Die Sozialdemokratie muss diese Fragen selbstbewusst stellen. Die Antworten der "Antikapitalisten" werden spannend sein.

Ostdeutschland wird keine Schutzzone im digitalen Kapitalismus der Zukunft sein - weder wirtschaftlich und sozial noch mental. Doch die Ostdeutschen stehen vor der Wahl: Sie können eine dauerhafte Zukunft als mehr schlecht als recht alimentierte Region in Europa haben. Oder sie können an der Gestaltung der deutschen Gesellschaft aktiv teilhaben und ihren Platz als moderne, weltoffene und wegweisende Region finden. Das real vorhandene "Sonderbewusstsein Ost" muss dafür produktiv eingebracht werden - und darf nicht zur Rückzugszone werden, die in die gesellschaftliche Desintegration mündet. Die Ostdeutschen haben den Westdeutschen eine Transformationserfahrung voraus. Diese Erfahrung müssen sie einbringen in die aktuelle gesellschaftliche Debatte über die Zukunft unseres Gesellschaftsmodells. Der "rheinische Kapitalismus", das auf einem Sozialstaatskompromiss beruhende Erfolgsmodell der alten Bundesrepublik, steht heute auf dem Prüfstand und unter massivem Druck. Die Alternative ist ein hemmungsloser und ungebändigter Kasino-Kapitalismus der "kalifornischen Strategie" (Peter Glotz) und nicht ein - wie auch immer geartetes - antikapitalistisches Sozialismusmodell der PDS. Die Auseinandersetzung um die Gesellschaft der Moderne wird konfliktträchtiger sein als bisher.

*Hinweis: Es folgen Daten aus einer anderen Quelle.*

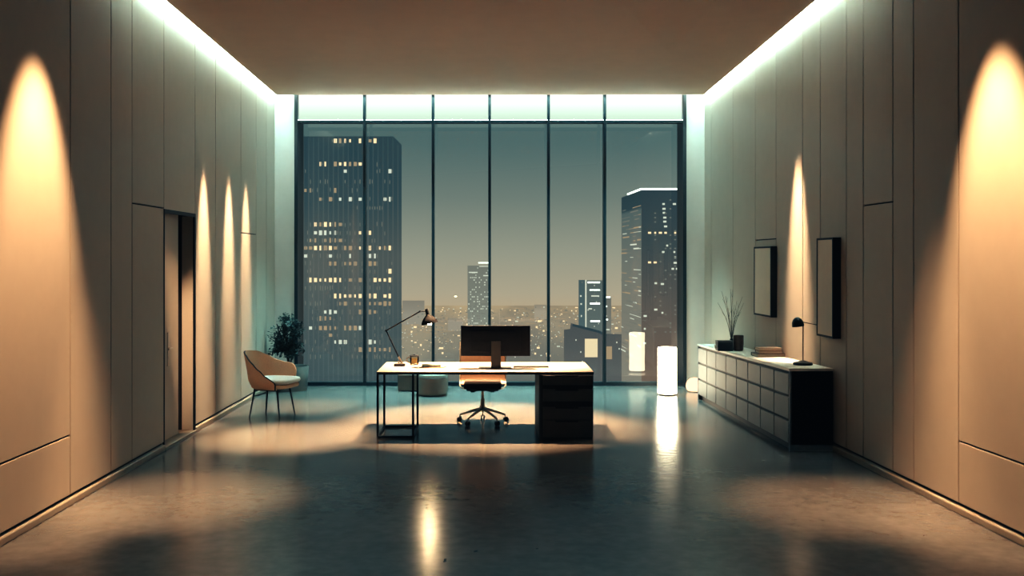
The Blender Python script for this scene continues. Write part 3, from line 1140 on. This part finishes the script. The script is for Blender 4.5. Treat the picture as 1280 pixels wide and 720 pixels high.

Der naive Wunsch nach einem Konsens aller Akteure wird dabei alleine nicht ausreichen. Die Ostdeutschen werden ihre lebensweltlichen Erfahrungen aktiv einbringen müssen, um den gewünschten Konsens zu erkämpfen. Dabei werden sie feststellen, dass die Interessenkonflikte der Zukunft plötzlich quer durch die ostdeutsche Gesellschaft gehen.


Der Konflikt um die Frage, was sozial gerecht ist, wird es wie in einem Fokus zeigen. Ostdeutschland wird in diesem Konflikt Zukunft gewinnen. Und die Parteienlandschaft wird sich dabei verändern.